- _Directions for this task_: Copy the data below exactly.

- _Source excerpt_:
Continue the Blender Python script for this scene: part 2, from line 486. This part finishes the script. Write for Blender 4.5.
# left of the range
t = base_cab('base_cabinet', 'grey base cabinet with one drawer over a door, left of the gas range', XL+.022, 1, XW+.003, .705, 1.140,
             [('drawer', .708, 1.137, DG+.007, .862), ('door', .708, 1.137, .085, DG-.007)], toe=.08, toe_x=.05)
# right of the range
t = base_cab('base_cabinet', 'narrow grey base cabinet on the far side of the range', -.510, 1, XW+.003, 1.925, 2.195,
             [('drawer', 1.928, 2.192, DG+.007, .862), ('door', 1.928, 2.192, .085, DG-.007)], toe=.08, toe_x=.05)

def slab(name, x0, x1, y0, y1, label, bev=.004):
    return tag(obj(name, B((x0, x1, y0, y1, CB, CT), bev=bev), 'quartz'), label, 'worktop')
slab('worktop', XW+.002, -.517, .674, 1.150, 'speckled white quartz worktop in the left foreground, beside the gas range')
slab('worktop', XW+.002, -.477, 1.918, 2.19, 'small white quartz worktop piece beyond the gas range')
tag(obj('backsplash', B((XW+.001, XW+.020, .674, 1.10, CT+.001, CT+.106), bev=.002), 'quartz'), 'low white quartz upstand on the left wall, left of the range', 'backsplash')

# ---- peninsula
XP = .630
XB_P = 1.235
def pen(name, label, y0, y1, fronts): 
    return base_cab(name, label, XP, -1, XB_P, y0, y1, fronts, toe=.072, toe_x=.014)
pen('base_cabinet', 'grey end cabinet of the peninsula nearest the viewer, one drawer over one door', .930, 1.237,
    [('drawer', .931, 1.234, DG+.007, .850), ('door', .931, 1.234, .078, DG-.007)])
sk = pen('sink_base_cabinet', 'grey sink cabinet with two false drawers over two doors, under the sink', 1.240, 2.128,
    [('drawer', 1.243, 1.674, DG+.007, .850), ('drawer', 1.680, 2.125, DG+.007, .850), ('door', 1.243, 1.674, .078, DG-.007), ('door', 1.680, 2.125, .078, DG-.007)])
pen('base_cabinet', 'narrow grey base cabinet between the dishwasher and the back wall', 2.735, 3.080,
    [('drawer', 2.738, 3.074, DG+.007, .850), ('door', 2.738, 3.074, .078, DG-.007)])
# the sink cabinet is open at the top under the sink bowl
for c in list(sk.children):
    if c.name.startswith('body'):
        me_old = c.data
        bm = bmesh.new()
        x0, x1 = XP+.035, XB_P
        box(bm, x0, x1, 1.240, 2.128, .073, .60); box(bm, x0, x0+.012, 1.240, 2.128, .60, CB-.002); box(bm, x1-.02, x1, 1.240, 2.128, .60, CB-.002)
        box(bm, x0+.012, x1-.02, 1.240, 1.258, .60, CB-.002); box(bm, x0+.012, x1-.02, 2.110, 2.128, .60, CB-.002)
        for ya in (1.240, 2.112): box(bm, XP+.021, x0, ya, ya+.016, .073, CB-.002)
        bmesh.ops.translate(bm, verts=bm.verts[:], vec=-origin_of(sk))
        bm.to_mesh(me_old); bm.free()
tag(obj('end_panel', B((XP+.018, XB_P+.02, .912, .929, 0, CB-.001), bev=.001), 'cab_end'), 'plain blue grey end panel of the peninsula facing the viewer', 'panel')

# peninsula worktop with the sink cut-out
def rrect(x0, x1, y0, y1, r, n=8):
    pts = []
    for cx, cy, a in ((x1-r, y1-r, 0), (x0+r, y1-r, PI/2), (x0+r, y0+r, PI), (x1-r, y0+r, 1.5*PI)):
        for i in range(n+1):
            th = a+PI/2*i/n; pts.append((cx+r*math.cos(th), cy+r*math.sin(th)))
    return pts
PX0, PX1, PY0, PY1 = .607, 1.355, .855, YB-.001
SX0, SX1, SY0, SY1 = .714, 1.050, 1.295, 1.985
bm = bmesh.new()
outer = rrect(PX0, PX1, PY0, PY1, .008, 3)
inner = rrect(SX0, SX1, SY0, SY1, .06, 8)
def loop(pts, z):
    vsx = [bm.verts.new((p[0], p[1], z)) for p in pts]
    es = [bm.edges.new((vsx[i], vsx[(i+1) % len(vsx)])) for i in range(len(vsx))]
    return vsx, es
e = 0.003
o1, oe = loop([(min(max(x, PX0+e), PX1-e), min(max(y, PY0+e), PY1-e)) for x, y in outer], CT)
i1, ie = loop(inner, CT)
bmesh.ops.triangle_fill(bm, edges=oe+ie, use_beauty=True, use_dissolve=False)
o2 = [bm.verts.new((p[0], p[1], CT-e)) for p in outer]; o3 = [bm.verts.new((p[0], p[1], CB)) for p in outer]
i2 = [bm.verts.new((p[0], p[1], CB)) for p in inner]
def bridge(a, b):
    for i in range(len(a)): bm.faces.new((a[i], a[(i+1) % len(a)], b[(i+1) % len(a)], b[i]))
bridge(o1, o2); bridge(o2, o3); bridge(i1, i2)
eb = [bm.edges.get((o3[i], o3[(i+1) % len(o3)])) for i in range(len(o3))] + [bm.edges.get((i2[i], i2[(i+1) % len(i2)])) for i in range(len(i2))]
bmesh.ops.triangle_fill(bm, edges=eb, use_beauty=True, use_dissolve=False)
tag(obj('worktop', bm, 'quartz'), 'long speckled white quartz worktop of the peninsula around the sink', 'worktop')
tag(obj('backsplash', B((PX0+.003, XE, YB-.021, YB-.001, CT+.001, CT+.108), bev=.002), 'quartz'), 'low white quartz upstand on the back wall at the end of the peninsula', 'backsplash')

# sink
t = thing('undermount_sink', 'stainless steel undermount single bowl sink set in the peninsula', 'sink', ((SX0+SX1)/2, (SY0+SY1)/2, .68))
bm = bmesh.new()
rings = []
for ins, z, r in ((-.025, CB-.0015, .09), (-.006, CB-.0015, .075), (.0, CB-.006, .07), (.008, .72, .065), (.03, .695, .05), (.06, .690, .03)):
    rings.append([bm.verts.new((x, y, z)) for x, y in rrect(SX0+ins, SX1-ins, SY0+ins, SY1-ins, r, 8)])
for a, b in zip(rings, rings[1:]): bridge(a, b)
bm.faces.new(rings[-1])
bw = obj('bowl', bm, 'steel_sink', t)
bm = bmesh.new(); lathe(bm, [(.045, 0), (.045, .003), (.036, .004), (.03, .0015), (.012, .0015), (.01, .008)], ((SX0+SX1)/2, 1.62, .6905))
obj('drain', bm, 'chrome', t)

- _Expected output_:
Continue the Blender Python script for this scene: part 2, from line 486. This part finishes the script. Write for Blender 4.5.
# left of the range
t = base_cab('base_cabinet', 'grey base cabinet with one drawer over a door, left of the gas range', XL+.022, 1, XW+.003, .705, 1.140,
             [('drawer', .708, 1.137, DG+.007, .862), ('door', .708, 1.137, .085, DG-.007)], toe=.08, toe_x=.05)
# right of the range
t = base_cab('base_cabinet', 'narrow grey base cabinet on the far side of the range', -.510, 1, XW+.003, 1.925, 2.195,
             [('drawer', 1.928, 2.192, DG+.007, .862), ('door', 1.928, 2.192, .085, DG-.007)], toe=.08, toe_x=.05)

def slab(name, x0, x1, y0, y1, label, bev=.004):
    return tag(obj(name, B((x0, x1, y0, y1, CB, CT), bev=bev), 'quartz'), label, 'worktop')
slab('worktop', XW+.002, -.517, .674, 1.150, 'speckled white quartz worktop in the left foreground, beside the gas range')
slab('worktop', XW+.002, -.477, 1.918, 2.19, 'small white quartz worktop piece beyond the gas range')
tag(obj('backsplash', B((XW+.001, XW+.020, .674, 1.10, CT+.001, CT+.106), bev=.002), 'quartz'), 'low white quartz upstand on the left wall, left of the range', 'backsplash')

# ---- peninsula
XP = .630
XB_P = 1.235
def pen(name, label, y0, y1, fronts): 
    return base_cab(name, label, XP, -1, XB_P, y0, y1, fronts, toe=.072, toe_x=.014)
pen('base_cabinet', 'grey end cabinet of the peninsula nearest the viewer, one drawer over one door', .930, 1.237,
    [('drawer', .931, 1.234, DG+.007, .850), ('door', .931, 1.234, .078, DG-.007)])
sk = pen('sink_base_cabinet', 'grey sink cabinet with two false drawers over two doors, under the sink', 1.240, 2.128,
    [('drawer', 1.243, 1.674, DG+.007, .850), ('drawer', 1.680, 2.125, DG+.007, .850), ('door', 1.243, 1.674, .078, DG-.007), ('door', 1.680, 2.125, .078, DG-.007)])
pen('base_cabinet', 'narrow grey base cabinet between the dishwasher and the back wall', 2.735, 3.080,
    [('drawer', 2.738, 3.074, DG+.007, .850), ('door', 2.738, 3.074, .078, DG-.007)])
# the sink cabinet is open at the top under the sink bowl
for c in list(sk.children):
    if c.name.startswith('body'):
        me_old = c.data
        bm = bmesh.new()
        x0, x1 = XP+.035, XB_P
        box(bm, x0, x1, 1.240, 2.128, .073, .60); box(bm, x0, x0+.012, 1.240, 2.128, .60, CB-.002); box(bm, x1-.02, x1, 1.240, 2.128, .60, CB-.002)
        box(bm, x0+.012, x1-.02, 1.240, 1.258, .60, CB-.002); box(bm, x0+.012, x1-.02, 2.110, 2.128, .60, CB-.002)
        for ya in (1.240, 2.112): box(bm, XP+.021, x0, ya, ya+.016, .073, CB-.002)
        bmesh.ops.translate(bm, verts=bm.verts[:], vec=-origin_of(sk))
        bm.to_mesh(me_old); bm.free()
tag(obj('end_panel', B((XP+.018, XB_P+.02, .912, .929, 0, CB-.001), bev=.001), 'cab_end'), 'plain blue grey end panel of the peninsula facing the viewer', 'panel')

# peninsula worktop with the sink cut-out
def rrect(x0, x1, y0, y1, r, n=8):
    pts = []
    for cx, cy, a in ((x1-r, y1-r, 0), (x0+r, y1-r, PI/2), (x0+r, y0+r, PI), (x1-r, y0+r, 1.5*PI)):
        for i in range(n+1):
            th = a+PI/2*i/n; pts.append((cx+r*math.cos(th), cy+r*math.sin(th)))
    return pts
PX0, PX1, PY0, PY1 = .607, 1.355, .855, YB-.001
SX0, SX1, SY0, SY1 = .714, 1.050, 1.295, 1.985
bm = bmesh.new()
outer = rrect(PX0, PX1, PY0, PY1, .008, 3)
inner = rrect(SX0, SX1, SY0, SY1, .06, 8)
def loop(pts, z):
    vsx = [bm.verts.new((p[0], p[1], z)) for p in pts]
    es = [bm.edges.new((vsx[i], vsx[(i+1) % len(vsx)])) for i in range(len(vsx))]
    return vsx, es
e = 0.003
o1, oe = loop([(min(max(x, PX0+e), PX1-e), min(max(y, PY0+e), PY1-e)) for x, y in outer], CT)
i1, ie = loop(inner, CT)
bmesh.ops.triangle_fill(bm, edges=oe+ie, use_beauty=True, use_dissolve=False)
o2 = [bm.verts.new((p[0], p[1], CT-e)) for p in outer]; o3 = [bm.verts.new((p[0], p[1], CB)) for p in outer]
i2 = [bm.verts.new((p[0], p[1], CB)) for p in inner]
def bridge(a, b):
    for i in range(len(a)): bm.faces.new((a[i], a[(i+1) % len(a)], b[(i+1) % len(a)], b[i]))
bridge(o1, o2); bridge(o2, o3); bridge(i1, i2)
eb = [bm.edges.get((o3[i], o3[(i+1) % len(o3)])) for i in range(len(o3))] + [bm.edges.get((i2[i], i2[(i+1) % len(i2)])) for i in range(len(i2))]
bmesh.ops.triangle_fill(bm, edges=eb, use_beauty=True, use_dissolve=False)
tag(obj('worktop', bm, 'quartz'), 'long speckled white quartz worktop of the peninsula around the sink', 'worktop')
tag(obj('backsplash', B((PX0+.003, XE, YB-.021, YB-.001, CT+.001, CT+.108), bev=.002), 'quartz'), 'low white quartz upstand on the back wall at the end of the peninsula', 'backsplash')

# sink
t = thing('undermount_sink', 'stainless steel undermount single bowl sink set in the peninsula', 'sink', ((SX0+SX1)/2, (SY0+SY1)/2, .68))
bm = bmesh.new()
rings = []
for ins, z, r in ((-.025, CB-.0015, .09), (-.006, CB-.0015, .075), (.0, CB-.006, .07), (.008, .72, .065), (.03, .695, .05), (.06, .690, .03)):
    rings.append([bm.verts.new((x, y, z)) for x, y in rrect(SX0+ins, SX1-ins, SY0+ins, SY1-ins, r, 8)])
for a, b in zip(rings, rings[1:]): bridge(a, b)
bm.faces.new(rings[-1])
bw = obj('bowl', bm, 'steel_sink', t)
bm = bmesh.new(); lathe(bm, [(.045, 0), (.045, .003), (.036, .004), (.03, .0015), (.012, .0015), (.01, .008)], ((SX0+SX1)/2, 1.62, .6905))
obj('drain', bm, 'chrome', t)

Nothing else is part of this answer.